Be A Problem Solver: Do A Client Marketing Review

By Paul A. Kiewiet, MAS, CIP, PromoKitchen Contributor

Problem Solution Result

The first of the year is a great time to reconnect with all of your best clients. Right after the holidays is the perfect time to set yourself apart from the competition by providing your customers with a value-added extra: The Marketing Review.

What the heck is a marketing review? How do you complete one? It can be very worthwhile--but only if you do the homework. Here’s what you’ll need to do:

1. Starting January 1, document all of the projects and promotions that you have done for a particular client. Provide all of the information that you can: What products they requested. What they ordered. How the project was distributed. What results were achieved (if you know them).

2. Write down other projects or promotions that the client may have done and not included promotional products or not included you.

3. Make a note of times where the client could have saved money or had a more effective program had he or she planned ahead or gotten you involved sooner.

4. Make a note of any significant competitive initiatives by your customer's competition and of any market or economic trends that may have impacted the company's business.

5. Make observations about what other advertising media your customer used last year. This can give you an idea of where you can find some extra budget money. Determine if any co-op advertising dollars were used from any top suppliers. This also can be a source of budget money for you.

6. Get out your 2014 calendar and check out Chase’s Calendar of Events or even Google upcoming events and significant days. Make a list of days, weeks or events that your
 customer might be able to create solid promotions around.

Now, you’re ready to get to work. Create a professional looking document. Here are some potential headings for the sections.

I. 2013 Promotional Overview In this section, recap the information from answering No. 1 and No. 2 above. Provide an objective view of what the client’s marketing efforts looked like to you.

II. 2013 Competitive Landscape Here, provide observations of what you saw happening in the client's industry. Mention the successes and failures of their competitors. Provide some research on what the industry was doing. This is a recap of homework done in No. 3 above.

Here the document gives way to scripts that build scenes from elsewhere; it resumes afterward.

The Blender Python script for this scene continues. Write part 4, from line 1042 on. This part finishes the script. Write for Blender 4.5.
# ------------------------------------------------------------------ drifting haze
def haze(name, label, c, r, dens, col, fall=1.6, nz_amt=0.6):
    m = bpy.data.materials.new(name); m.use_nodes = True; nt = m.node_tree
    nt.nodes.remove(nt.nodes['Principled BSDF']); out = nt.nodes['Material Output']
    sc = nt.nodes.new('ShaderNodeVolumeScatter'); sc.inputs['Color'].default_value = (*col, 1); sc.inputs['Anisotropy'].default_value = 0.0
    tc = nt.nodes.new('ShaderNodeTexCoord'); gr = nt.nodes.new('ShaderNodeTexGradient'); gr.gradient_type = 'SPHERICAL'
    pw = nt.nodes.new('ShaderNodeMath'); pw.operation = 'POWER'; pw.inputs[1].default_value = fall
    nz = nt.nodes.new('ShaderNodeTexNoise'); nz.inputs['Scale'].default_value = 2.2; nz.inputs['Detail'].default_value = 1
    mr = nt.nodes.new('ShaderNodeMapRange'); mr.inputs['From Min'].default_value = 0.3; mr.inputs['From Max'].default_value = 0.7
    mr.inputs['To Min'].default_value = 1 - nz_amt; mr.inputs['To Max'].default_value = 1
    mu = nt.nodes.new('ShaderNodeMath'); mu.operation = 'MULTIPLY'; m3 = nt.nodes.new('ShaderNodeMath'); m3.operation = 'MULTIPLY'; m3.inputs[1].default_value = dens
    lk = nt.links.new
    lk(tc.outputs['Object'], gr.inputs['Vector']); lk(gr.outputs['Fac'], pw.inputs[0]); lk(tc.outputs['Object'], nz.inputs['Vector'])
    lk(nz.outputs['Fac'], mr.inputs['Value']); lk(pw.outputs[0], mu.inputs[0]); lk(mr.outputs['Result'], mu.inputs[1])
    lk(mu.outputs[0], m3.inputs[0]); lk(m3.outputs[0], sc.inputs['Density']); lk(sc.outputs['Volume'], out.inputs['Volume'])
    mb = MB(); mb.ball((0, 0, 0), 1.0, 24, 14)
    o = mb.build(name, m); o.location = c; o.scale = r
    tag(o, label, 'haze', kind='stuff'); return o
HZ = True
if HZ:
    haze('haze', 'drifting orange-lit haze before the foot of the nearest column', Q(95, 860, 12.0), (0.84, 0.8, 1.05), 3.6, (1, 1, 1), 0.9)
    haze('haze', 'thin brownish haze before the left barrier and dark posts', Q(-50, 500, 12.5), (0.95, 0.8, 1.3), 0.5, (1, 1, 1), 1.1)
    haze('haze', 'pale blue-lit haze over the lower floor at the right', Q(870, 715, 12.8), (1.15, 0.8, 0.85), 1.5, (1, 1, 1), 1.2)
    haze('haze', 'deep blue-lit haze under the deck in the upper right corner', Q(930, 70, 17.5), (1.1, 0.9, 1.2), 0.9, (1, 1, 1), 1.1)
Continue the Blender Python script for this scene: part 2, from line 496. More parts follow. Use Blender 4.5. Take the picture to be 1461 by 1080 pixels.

III. 2014 Recommendations In this section, outline the upcoming year and the projects that you wish to see repeated (and/or improved) and suggest ways that you can enhance some of the efforts you didn’t get a chance to work on last year. Suggest ways that promotional products can be used to make their other advertising media more effective or more measureable. Recommend ways to help your client advertise, recognize, motivate, promote, incentivize and train. Suggest how you can help the company grow its people, its presence and its profits.

IV. Executive Summary Here, touch on the main points of your report. This is a place where you can point out the thoughts you developed in No. 3 of your homework. Point out how you can save money and how you can create more effective programs by getting involved in the marketing process earlier.

Do this for your best customers, and they will perceive you as a partner and a marketing professional committed to helping them solve their problems. And as I love to say, "Problem Solvers Always Make Money!"